START

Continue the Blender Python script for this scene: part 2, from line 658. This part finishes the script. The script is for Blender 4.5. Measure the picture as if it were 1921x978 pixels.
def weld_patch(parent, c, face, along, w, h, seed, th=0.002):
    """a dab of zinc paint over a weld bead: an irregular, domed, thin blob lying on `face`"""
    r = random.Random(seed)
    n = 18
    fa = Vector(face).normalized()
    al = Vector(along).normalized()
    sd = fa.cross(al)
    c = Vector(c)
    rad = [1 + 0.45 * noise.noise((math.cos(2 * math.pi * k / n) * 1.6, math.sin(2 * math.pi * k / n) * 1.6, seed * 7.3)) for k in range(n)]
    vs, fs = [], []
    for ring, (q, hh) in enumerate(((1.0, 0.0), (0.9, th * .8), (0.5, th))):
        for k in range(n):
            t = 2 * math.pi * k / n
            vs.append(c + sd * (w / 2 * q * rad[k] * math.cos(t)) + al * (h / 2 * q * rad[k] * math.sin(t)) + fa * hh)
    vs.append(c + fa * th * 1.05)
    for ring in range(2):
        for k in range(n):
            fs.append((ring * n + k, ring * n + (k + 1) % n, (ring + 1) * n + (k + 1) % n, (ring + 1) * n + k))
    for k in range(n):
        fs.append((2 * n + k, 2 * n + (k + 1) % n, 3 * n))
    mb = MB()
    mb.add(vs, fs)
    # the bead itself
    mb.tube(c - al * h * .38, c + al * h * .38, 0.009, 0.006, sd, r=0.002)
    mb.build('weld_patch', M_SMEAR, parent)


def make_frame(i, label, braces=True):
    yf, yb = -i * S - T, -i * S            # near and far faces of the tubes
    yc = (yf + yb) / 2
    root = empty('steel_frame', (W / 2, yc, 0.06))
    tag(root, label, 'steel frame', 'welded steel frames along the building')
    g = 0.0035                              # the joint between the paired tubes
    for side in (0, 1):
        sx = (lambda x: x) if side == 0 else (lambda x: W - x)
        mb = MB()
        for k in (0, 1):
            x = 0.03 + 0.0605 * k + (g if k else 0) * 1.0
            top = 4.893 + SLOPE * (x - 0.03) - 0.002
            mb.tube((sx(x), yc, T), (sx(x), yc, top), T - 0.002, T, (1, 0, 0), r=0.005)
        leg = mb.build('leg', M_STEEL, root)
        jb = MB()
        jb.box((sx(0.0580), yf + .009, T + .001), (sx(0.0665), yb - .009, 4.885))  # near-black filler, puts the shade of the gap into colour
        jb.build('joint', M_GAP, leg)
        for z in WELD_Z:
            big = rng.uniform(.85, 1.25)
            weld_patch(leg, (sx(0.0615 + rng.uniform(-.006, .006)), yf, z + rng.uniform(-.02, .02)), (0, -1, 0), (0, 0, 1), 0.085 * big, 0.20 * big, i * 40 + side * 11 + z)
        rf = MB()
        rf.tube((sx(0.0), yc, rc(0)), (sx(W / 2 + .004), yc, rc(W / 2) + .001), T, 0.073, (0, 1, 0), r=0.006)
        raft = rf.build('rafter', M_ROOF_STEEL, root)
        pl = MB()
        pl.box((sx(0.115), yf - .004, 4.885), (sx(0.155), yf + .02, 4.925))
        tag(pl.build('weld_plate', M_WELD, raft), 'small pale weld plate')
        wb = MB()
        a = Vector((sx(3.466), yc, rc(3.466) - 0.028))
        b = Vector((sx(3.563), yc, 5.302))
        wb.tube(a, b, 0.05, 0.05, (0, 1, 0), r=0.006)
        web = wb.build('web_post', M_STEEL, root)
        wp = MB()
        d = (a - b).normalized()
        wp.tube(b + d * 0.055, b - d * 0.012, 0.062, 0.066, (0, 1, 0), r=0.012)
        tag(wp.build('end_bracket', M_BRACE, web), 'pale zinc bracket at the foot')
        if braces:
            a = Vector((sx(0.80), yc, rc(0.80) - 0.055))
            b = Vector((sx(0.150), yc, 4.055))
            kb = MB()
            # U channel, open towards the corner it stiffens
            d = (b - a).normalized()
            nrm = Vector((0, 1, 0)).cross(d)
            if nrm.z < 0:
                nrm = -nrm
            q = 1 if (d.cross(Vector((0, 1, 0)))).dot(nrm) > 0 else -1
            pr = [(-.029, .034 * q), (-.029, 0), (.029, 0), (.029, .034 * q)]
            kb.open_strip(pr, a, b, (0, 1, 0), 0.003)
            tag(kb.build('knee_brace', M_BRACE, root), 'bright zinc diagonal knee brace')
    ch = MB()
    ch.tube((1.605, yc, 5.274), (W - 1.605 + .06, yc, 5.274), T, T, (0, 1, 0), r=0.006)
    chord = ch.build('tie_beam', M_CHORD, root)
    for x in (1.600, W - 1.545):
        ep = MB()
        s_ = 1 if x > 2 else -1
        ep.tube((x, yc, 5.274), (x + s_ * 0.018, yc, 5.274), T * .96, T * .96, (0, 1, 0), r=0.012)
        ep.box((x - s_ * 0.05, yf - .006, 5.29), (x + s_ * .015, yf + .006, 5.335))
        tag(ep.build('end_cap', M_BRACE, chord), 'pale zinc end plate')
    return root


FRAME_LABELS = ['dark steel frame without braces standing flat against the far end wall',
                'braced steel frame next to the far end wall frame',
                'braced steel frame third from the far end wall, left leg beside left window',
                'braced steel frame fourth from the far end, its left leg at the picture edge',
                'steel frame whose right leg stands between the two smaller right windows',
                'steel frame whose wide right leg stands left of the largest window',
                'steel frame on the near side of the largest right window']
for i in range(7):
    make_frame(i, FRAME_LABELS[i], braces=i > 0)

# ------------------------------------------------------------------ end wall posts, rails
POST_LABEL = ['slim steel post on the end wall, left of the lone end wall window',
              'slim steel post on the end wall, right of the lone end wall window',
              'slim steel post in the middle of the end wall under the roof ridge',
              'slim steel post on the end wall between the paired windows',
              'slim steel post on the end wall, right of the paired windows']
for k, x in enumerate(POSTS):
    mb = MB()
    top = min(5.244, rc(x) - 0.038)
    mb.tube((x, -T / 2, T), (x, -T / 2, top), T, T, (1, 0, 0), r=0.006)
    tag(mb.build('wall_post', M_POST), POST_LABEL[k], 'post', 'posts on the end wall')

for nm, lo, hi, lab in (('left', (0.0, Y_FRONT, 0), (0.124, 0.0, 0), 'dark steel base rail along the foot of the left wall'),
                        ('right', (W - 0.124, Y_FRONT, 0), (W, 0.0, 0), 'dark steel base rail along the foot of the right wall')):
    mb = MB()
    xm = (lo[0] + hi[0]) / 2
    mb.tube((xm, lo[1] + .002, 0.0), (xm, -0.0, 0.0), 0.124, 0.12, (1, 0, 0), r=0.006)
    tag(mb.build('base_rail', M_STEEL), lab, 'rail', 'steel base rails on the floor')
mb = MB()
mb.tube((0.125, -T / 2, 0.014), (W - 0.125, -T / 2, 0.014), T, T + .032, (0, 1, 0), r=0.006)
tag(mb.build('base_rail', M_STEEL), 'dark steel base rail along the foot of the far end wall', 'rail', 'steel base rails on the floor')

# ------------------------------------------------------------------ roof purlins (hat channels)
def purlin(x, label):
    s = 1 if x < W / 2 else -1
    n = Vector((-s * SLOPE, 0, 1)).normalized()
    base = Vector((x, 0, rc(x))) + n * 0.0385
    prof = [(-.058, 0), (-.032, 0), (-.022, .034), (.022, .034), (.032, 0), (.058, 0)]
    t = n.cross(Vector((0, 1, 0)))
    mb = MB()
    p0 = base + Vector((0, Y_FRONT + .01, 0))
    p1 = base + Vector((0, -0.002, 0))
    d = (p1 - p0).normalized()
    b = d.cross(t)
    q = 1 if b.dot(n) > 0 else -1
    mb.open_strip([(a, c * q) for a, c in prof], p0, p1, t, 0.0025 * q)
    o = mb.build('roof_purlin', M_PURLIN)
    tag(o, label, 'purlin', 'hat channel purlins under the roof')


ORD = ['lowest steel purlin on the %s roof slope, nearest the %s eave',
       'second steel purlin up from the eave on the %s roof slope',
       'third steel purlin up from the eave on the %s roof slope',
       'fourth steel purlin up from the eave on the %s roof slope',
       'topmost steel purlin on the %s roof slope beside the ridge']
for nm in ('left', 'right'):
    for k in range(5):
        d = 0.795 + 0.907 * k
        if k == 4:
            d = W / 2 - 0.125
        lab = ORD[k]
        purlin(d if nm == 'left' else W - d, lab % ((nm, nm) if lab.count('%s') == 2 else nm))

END

• Given task: Reproduce verbatim only this range: the first line of the material through the line that contains "mb.build('weld_patch', M_SMEAR, parent)", inclusive.

• Answer to the problem:
Continue the Blender Python script for this scene: part 2, from line 658. This part finishes the script. The script is for Blender 4.5. Measure the picture as if it were 1921x978 pixels.
def weld_patch(parent, c, face, along, w, h, seed, th=0.002):
    """a dab of zinc paint over a weld bead: an irregular, domed, thin blob lying on `face`"""
    r = random.Random(seed)
    n = 18
    fa = Vector(face).normalized()
    al = Vector(along).normalized()
    sd = fa.cross(al)
    c = Vector(c)
    rad = [1 + 0.45 * noise.noise((math.cos(2 * math.pi * k / n) * 1.6, math.sin(2 * math.pi * k / n) * 1.6, seed * 7.3)) for k in range(n)]
    vs, fs = [], []
    for ring, (q, hh) in enumerate(((1.0, 0.0), (0.9, th * .8), (0.5, th))):
        for k in range(n):
            t = 2 * math.pi * k / n
            vs.append(c + sd * (w / 2 * q * rad[k] * math.cos(t)) + al * (h / 2 * q * rad[k] * math.sin(t)) + fa * hh)
    vs.append(c + fa * th * 1.05)
    for ring in range(2):
        for k in range(n):
            fs.append((ring * n + k, ring * n + (k + 1) % n, (ring + 1) * n + (k + 1) % n, (ring + 1) * n + k))
    for k in range(n):
        fs.append((2 * n + k, 2 * n + (k + 1) % n, 3 * n))
    mb = MB()
    mb.add(vs, fs)
    # the bead itself
    mb.tube(c - al * h * .38, c + al * h * .38, 0.009, 0.006, sd, r=0.002)
    mb.build('weld_patch', M_SMEAR, parent)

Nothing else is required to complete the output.